▶ Given request:
Your task is to transcribe all of the data below exactly, omitting the images.
========================
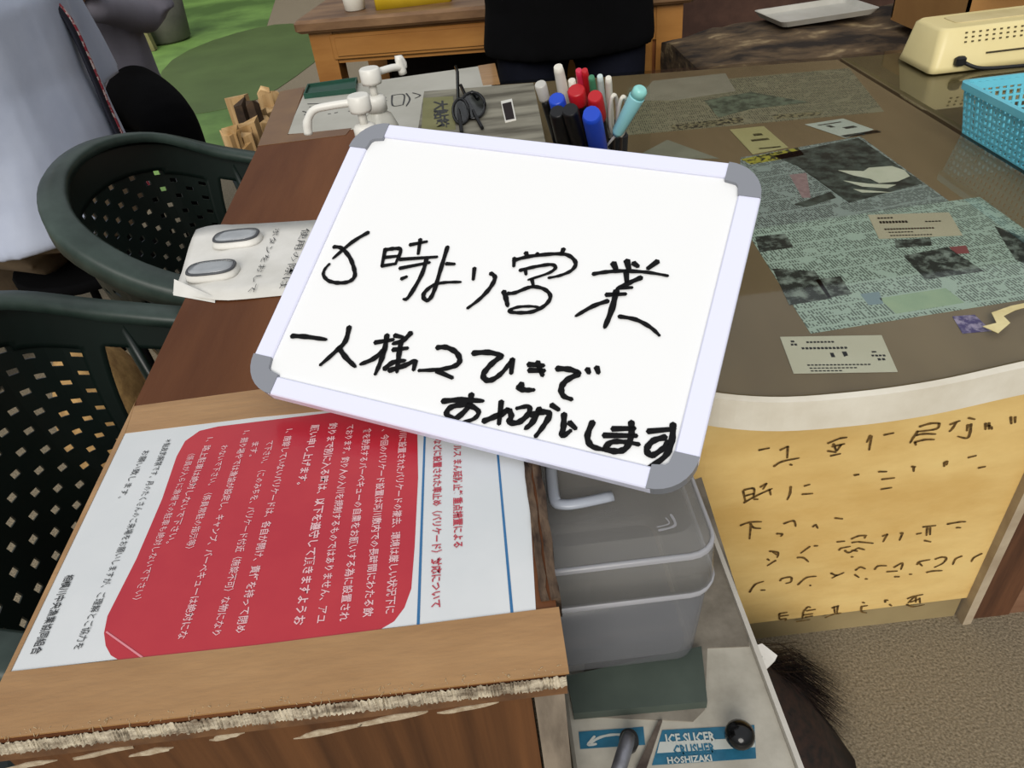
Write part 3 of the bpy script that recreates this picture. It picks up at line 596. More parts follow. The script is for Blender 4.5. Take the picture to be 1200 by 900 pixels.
m_ = MB(); e = .010; R0 = rr(x0-e-.006, x1+e+.006, y0-e-.006, y1+e+.006, bz+h-.006, .012); R1 = rr(x0-e-.006, x1+e+.006, y0-e-.006, y1+e+.006, bz+h+.003, .012); R2 = rr(x0-e, x1+e, y0-e, y1+e, bz+h+.004, .01); R3 = rr(x0-e+.001, x1+e-.001, y0-e+.001, y1+e-.001, bz+h-.006, .01)
m_.loft([R0, R1, R2, R3, R0], cap=False, smooth=False).build('rim', bas, bk)
m_ = MB()
for i in range(20): xx = x0+(x1-x0)*i/19; m_.box((xx-.0014, y0, bz), (xx+.0014, y1, bz+.0024))
for i in range(27): yy = y0+(y1-y0)*i/26; m_.box((x0, yy-.0018, bz), (x1, yy+.0018, bz+.002))
m_.build('base_grid', bas, bk)
# log bench
logm = mat('aged_log_wood', '20170f', '5e4c36', rough=.85, scale=14, stretch=(.5, 1, 2.5), lo=.38, hi=.58, bump=1, bscale=30, c3='a08c69')
lb = empty('log_bench', (1.0, 1.8, 0), 'thick weathered log slab bench behind the counter', 'bench')
rings = []
for i in range(61):
    t = i/60; x = .50+1.6*t; y = 1.62+.06*math.sin(t*4)+.10*t; r = []
    for k in range(28):
        a = 2*PI*k/28; q = noise.noise(Vector((x*5, math.cos(a)*1.5, math.sin(a)*1.5)))
        ry, rz = (.24, .075); q += .5*noise.noise(Vector((x*22, math.cos(a)*5, math.sin(a)*6))); r.append((x, y+.22+ry*math.copysign(abs(math.cos(a))**.6, math.cos(a))*(1+.08*q), .565+rz*math.copysign(abs(math.sin(a))**.55, math.sin(a))*(1+.18*q)))
    rings.append(r)
MB().loft(rings).build('slab', logm, lb)
for x in (.7, 1.85): MB().lathe([(.09, 0), (.085, .2), (.095, .51)], Matrix.Translation((x, 1.88, 0)), 12).build('stump_leg', logm, lb)
ty = empty('serving_tray', (.83, 1.87, .64), 'whitish metal tray on the log bench', 'tray')
Mt = Matrix.Translation((.87, 1.99, .656)) @ Matrix.Rotation(.12, 4, 'Z') @ Matrix.Diagonal((.78, .7, 1, 1))
MB().loft([rr(-.15, .15, -.10, .10, 0, .02), rr(-.16, .16, -.11, .11, .012, .02), rr(-.165, .165, -.115, .115, .012, .02), rr(-.152, .152, -.102, .102, -.002, .02)], Mt, smooth=False).build('tray_body', mat('pale_metal', 'a9a79e', 'bab8b0', scale=8, rough=.4), ty)
cbm = mat('cardboard', '9a6f3e', 'ad8049', rough=.85, scale=4)
cb = empty('cardboard_box', (1.2, 1.58, .62), 'open brown cardboard box behind the cream appliance', 'box')
a, b = (1.00, 1.57), (1.62, 1.86)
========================
▶ Answer to the exercise:
Write part 3 of the bpy script that recreates this picture. It picks up at line 596. More parts follow. The script is for Blender 4.5. Take the picture to be 1200 by 900 pixels.
m_ = MB(); e = .010; R0 = rr(x0-e-.006, x1+e+.006, y0-e-.006, y1+e+.006, bz+h-.006, .012); R1 = rr(x0-e-.006, x1+e+.006, y0-e-.006, y1+e+.006, bz+h+.003, .012); R2 = rr(x0-e, x1+e, y0-e, y1+e, bz+h+.004, .01); R3 = rr(x0-e+.001, x1+e-.001, y0-e+.001, y1+e-.001, bz+h-.006, .01)
m_.loft([R0, R1, R2, R3, R0], cap=False, smooth=False).build('rim', bas, bk)
m_ = MB()
for i in range(20): xx = x0+(x1-x0)*i/19; m_.box((xx-.0014, y0, bz), (xx+.0014, y1, bz+.0024))
for i in range(27): yy = y0+(y1-y0)*i/26; m_.box((x0, yy-.0018, bz), (x1, yy+.0018, bz+.002))
m_.build('base_grid', bas, bk)
# log bench
logm = mat('aged_log_wood', '20170f', '5e4c36', rough=.85, scale=14, stretch=(.5, 1, 2.5), lo=.38, hi=.58, bump=1, bscale=30, c3='a08c69')
lb = empty('log_bench', (1.0, 1.8, 0), 'thick weathered log slab bench behind the counter', 'bench')
rings = []
for i in range(61):
    t = i/60; x = .50+1.6*t; y = 1.62+.06*math.sin(t*4)+.10*t; r = []
    for k in range(28):
        a = 2*PI*k/28; q = noise.noise(Vector((x*5, math.cos(a)*1.5, math.sin(a)*1.5)))
        ry, rz = (.24, .075); q += .5*noise.noise(Vector((x*22, math.cos(a)*5, math.sin(a)*6))); r.append((x, y+.22+ry*math.copysign(abs(math.cos(a))**.6, math.cos(a))*(1+.08*q), .565+rz*math.copysign(abs(math.sin(a))**.55, math.sin(a))*(1+.18*q)))
    rings.append(r)
MB().loft(rings).build('slab', logm, lb)
for x in (.7, 1.85): MB().lathe([(.09, 0), (.085, .2), (.095, .51)], Matrix.Translation((x, 1.88, 0)), 12).build('stump_leg', logm, lb)
ty = empty('serving_tray', (.83, 1.87, .64), 'whitish metal tray on the log bench', 'tray')
Mt = Matrix.Translation((.87, 1.99, .656)) @ Matrix.Rotation(.12, 4, 'Z') @ Matrix.Diagonal((.78, .7, 1, 1))
MB().loft([rr(-.15, .15, -.10, .10, 0, .02), rr(-.16, .16, -.11, .11, .012, .02), rr(-.165, .165, -.115, .115, .012, .02), rr(-.152, .152, -.102, .102, -.002, .02)], Mt, smooth=False).build('tray_body', mat('pale_metal', 'a9a79e', 'bab8b0', scale=8, rough=.4), ty)
cbm = mat('cardboard', '9a6f3e', 'ad8049', rough=.85, scale=4)
cb = empty('cardboard_box', (1.2, 1.58, .62), 'open brown cardboard box behind the cream appliance', 'box')
a, b = (1.00, 1.57), (1.62, 1.86)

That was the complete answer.